Yeah, I never even saw those except at the movies and on TV. I guess we didn't have them out west. Maybe we really DID just use oil barrels.
AH!!! The smell of someone with a few burn barrels!!!:wilted_rose: Maybe someone like BLMA could make mailboxes, rural, group, like the kind at an apartment or something, and of course the big blue boxes! Also Kato or BLMA could make some USPS trucks, you know the little trucks that are driven by the roadrunner.
Actually, I think that is a green trashcan. If it were a mailbox, it should be solid blue or have a blue bottom and a red top. The Model Power set that Lowrider_33 posted has 3 mailboxes and 3 green trashcans in it, among other things.
That was an interesting article. Especially interesting to me because although I grew up with the red and blue mailboxes since I was born in 1956, I also saw very many olive drab mailboxes, which were supposed to have disappeared after 1955. So I think that depending on what part of the country you are modeling, you might display both well into the 60's. Especially if you are modeling the West, where our idea of a fancy trash can was a rusted old oil barrel. :tb-frown:
Whaddyamean there weren't photographers out there documenting tme for posterity? We detail nuts have been doing just that for decades and decades. However, this thread is supposed to be about mailbox colors... I'm sure I've got some trashy pictures. I like to model trash and... well, you get the picture. But the picture you are going to get from me today is MAILBOX! Here is a 1940s era mailbox as modeled in 12 inches = 1 foot scale by Universal Studioes, for the movie "Raggedy Man," filmed in Corpus Christi, Texas in 1980. The piece of wood stuck in the slot says the mailbox is a propr--do not nuse it to deposit actual mail I photographed this because I was interested in how movie makers (like we modelers) set the scene for an era with details. I prowled the area being used as a location for several days while crews were setting up, interested in the details of the job. Amazingly, the studio came to Corpus Christi Beach and redressed it to resemble Corpus Christi Beach- itself- in 1940-something. (The main setting of a movie, a small town 12 miles from Corpus Christi, was filmed some 200 miles away in central Texas.) I am in the process of donating my probably thousands of photos made at least in part for modeling study to a university research archive-- scanning a few before I give them up- so I can share some of them here, for instance. Whenever somebody says "Obviously there weren't photographers out there documenting them for posterity..."
Kenneth, Kenneth, Kenneth... You may have only helped prove my point. I see you had no photos of trash cans to offer up...
Hm, I don't hope so, otherwise the mail will get lost... I painted it olive green, because someone told me that mail boxes had that colour in the fifties.
My apologies. It looked like the trash can in the MP set. I have never seen a green mailbox, but I wasn't around in the fifties. It's interesting because I just assumed that the USPS mailbox had always been blue.
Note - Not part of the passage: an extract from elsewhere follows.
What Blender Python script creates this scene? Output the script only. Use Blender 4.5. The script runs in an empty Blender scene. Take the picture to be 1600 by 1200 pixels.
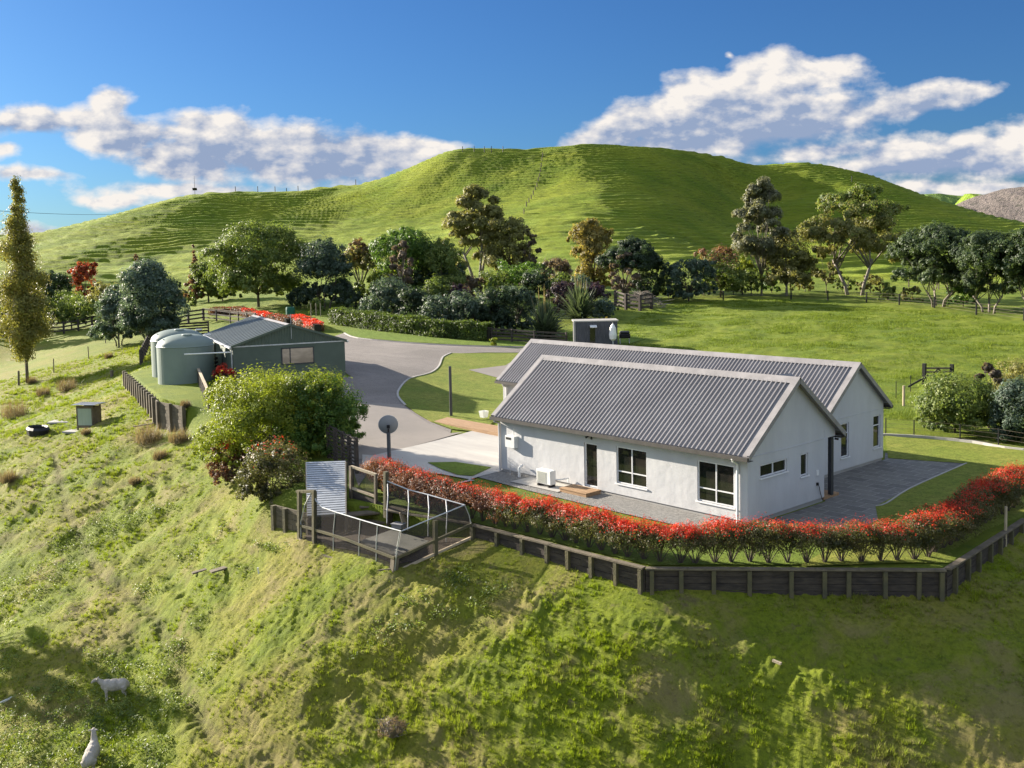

And before any of you say it, yes, I know what happens when you assume. :tb-embarrassed:
I am glad that I do not have to change the only two mailboxes I have. :tb-biggrin::tb-biggrin::tb-biggrin:
I wish someone could provide a timeline for details and colors for all three: mail boxes, USPS logo and USPS delivery trucks.
Being a mailman myself I wish I had a good n scale modern mail delivery truck. Someone sells a hand painted truck on e-bay that sort of like one but not really the same. I would think the demand would be there for them.
In large cities, there were (are?) green mailbox shaped boxes with no slots where mail is cashed for pickup by postmen along a route. The Post Office Department became the USPS in 1971.